Scripts that build scenes:
— START —

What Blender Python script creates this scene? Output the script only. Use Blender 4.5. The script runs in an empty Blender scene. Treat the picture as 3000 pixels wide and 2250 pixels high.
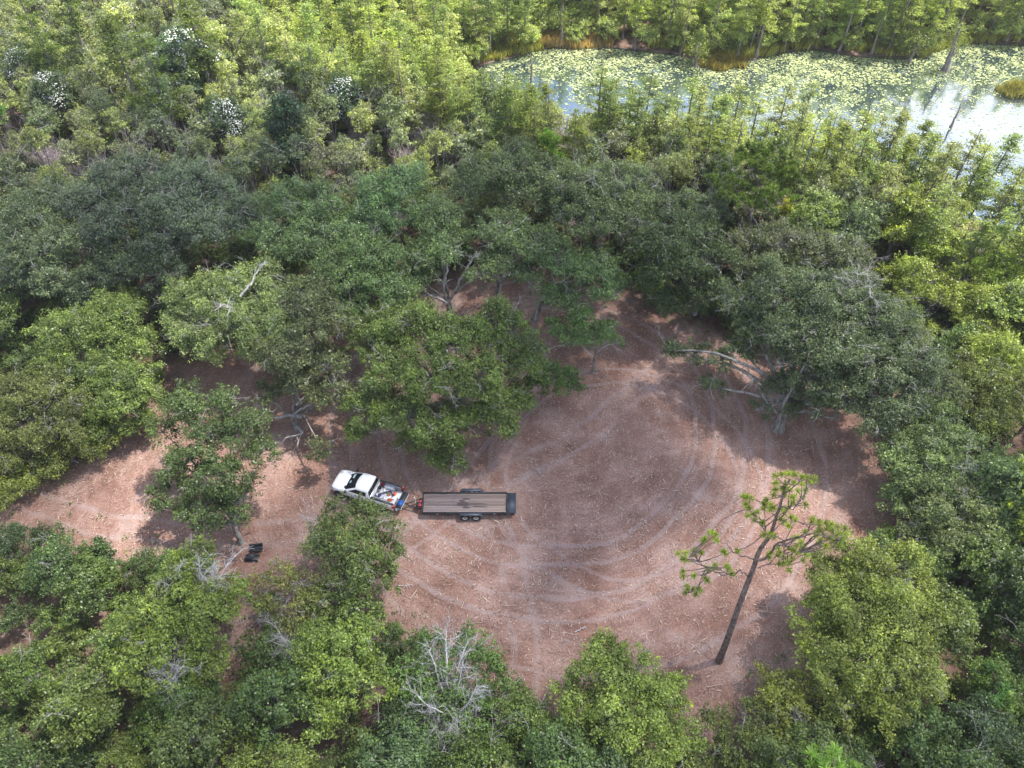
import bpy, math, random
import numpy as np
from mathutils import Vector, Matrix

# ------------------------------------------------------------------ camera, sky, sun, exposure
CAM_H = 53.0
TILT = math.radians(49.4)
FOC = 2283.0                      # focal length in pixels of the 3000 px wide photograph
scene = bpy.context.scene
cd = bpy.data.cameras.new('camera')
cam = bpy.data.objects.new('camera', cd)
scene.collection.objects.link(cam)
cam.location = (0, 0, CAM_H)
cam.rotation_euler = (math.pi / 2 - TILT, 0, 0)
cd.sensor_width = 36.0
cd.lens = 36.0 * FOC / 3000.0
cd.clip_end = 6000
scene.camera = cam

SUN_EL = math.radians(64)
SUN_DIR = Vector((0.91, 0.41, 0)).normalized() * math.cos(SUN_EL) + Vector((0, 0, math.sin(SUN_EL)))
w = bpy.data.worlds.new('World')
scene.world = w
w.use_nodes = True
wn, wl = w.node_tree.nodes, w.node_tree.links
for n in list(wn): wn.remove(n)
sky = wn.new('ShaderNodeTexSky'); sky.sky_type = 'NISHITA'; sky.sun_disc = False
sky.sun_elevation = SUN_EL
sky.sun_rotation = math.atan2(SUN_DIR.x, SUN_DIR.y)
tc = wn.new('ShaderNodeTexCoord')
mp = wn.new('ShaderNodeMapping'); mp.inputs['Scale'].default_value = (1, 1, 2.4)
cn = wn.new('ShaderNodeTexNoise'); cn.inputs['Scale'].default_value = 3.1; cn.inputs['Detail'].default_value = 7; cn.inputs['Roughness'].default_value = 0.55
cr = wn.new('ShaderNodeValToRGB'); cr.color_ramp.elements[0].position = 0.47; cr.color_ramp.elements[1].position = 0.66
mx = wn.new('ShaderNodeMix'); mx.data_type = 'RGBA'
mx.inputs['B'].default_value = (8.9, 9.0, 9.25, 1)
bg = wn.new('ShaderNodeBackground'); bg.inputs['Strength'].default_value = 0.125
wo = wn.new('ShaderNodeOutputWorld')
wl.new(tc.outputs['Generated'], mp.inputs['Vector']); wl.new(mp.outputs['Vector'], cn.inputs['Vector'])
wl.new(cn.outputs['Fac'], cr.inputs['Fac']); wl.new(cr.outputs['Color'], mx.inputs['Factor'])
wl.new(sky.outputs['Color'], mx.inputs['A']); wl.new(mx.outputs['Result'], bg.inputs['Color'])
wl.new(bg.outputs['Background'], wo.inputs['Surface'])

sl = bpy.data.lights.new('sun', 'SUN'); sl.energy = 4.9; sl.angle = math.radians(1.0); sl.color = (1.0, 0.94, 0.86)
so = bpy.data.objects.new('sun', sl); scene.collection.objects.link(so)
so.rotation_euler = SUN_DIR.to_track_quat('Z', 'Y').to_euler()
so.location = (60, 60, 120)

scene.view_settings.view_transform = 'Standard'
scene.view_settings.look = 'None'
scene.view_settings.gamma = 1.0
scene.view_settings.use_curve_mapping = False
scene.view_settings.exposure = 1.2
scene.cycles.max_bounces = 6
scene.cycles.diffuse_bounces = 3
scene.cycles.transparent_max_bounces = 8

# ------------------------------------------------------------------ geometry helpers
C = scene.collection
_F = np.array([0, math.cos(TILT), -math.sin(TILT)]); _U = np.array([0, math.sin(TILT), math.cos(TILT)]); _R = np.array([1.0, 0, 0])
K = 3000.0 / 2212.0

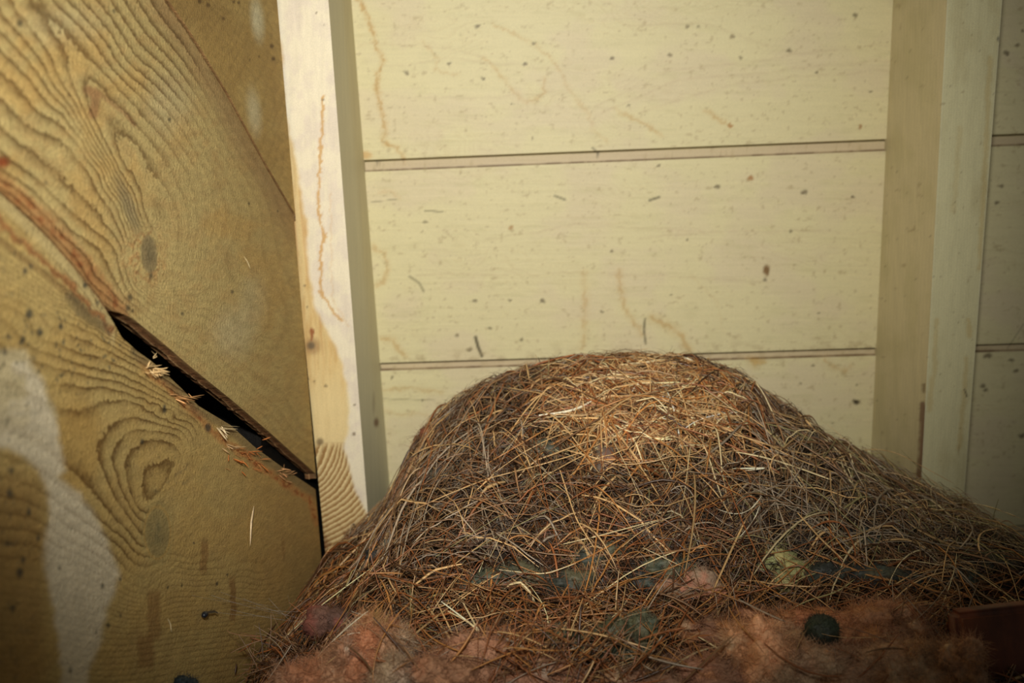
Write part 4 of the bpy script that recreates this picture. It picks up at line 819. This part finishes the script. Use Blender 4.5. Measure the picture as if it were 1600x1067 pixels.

— END —

* [WHAT THE TASK ASKS]:
Transcribe the records verbatim and omit the images.

* [THE RESPONSE]:
What Blender Python script creates this scene? Output the script only. Use Blender 4.5. The script runs in an empty Blender scene. Treat the picture as 3000 pixels wide and 2250 pixels high.
import bpy, math, random
import numpy as np
from mathutils import Vector, Matrix

# ------------------------------------------------------------------ camera, sky, sun, exposure
CAM_H = 53.0
TILT = math.radians(49.4)
FOC = 2283.0                      # focal length in pixels of the 3000 px wide photograph
scene = bpy.context.scene
cd = bpy.data.cameras.new('camera')
cam = bpy.data.objects.new('camera', cd)
scene.collection.objects.link(cam)
cam.location = (0, 0, CAM_H)
cam.rotation_euler = (math.pi / 2 - TILT, 0, 0)
cd.sensor_width = 36.0
cd.lens = 36.0 * FOC / 3000.0
cd.clip_end = 6000
scene.camera = cam

SUN_EL = math.radians(64)
SUN_DIR = Vector((0.91, 0.41, 0)).normalized() * math.cos(SUN_EL) + Vector((0, 0, math.sin(SUN_EL)))
w = bpy.data.worlds.new('World')
scene.world = w
w.use_nodes = True
wn, wl = w.node_tree.nodes, w.node_tree.links
for n in list(wn): wn.remove(n)
sky = wn.new('ShaderNodeTexSky'); sky.sky_type = 'NISHITA'; sky.sun_disc = False
sky.sun_elevation = SUN_EL
sky.sun_rotation = math.atan2(SUN_DIR.x, SUN_DIR.y)
tc = wn.new('ShaderNodeTexCoord')
mp = wn.new('ShaderNodeMapping'); mp.inputs['Scale'].default_value = (1, 1, 2.4)
cn = wn.new('ShaderNodeTexNoise'); cn.inputs['Scale'].default_value = 3.1; cn.inputs['Detail'].default_value = 7; cn.inputs['Roughness'].default_value = 0.55
cr = wn.new('ShaderNodeValToRGB'); cr.color_ramp.elements[0].position = 0.47; cr.color_ramp.elements[1].position = 0.66
mx = wn.new('ShaderNodeMix'); mx.data_type = 'RGBA'
mx.inputs['B'].default_value = (8.9, 9.0, 9.25, 1)
bg = wn.new('ShaderNodeBackground'); bg.inputs['Strength'].default_value = 0.125
wo = wn.new('ShaderNodeOutputWorld')
wl.new(tc.outputs['Generated'], mp.inputs['Vector']); wl.new(mp.outputs['Vector'], cn.inputs['Vector'])
wl.new(cn.outputs['Fac'], cr.inputs['Fac']); wl.new(cr.outputs['Color'], mx.inputs['Factor'])
wl.new(sky.outputs['Color'], mx.inputs['A']); wl.new(mx.outputs['Result'], bg.inputs['Color'])
wl.new(bg.outputs['Background'], wo.inputs['Surface'])

sl = bpy.data.lights.new('sun', 'SUN'); sl.energy = 4.9; sl.angle = math.radians(1.0); sl.color = (1.0, 0.94, 0.86)
so = bpy.data.objects.new('sun', sl); scene.collection.objects.link(so)
so.rotation_euler = SUN_DIR.to_track_quat('Z', 'Y').to_euler()
so.location = (60, 60, 120)

scene.view_settings.view_transform = 'Standard'
scene.view_settings.look = 'None'
scene.view_settings.gamma = 1.0
scene.view_settings.use_curve_mapping = False
scene.view_settings.exposure = 1.2
scene.cycles.max_bounces = 6
scene.cycles.diffuse_bounces = 3
scene.cycles.transparent_max_bounces = 8

# ------------------------------------------------------------------ geometry helpers
C = scene.collection
_F = np.array([0, math.cos(TILT), -math.sin(TILT)]); _U = np.array([0, math.sin(TILT), math.cos(TILT)]); _R = np.array([1.0, 0, 0])
K = 3000.0 / 2212.0

Write part 4 of the bpy script that recreates this picture. It picks up at line 819. This part finishes the script. Use Blender 4.5. Measure the picture as if it were 1600x1067 pixels.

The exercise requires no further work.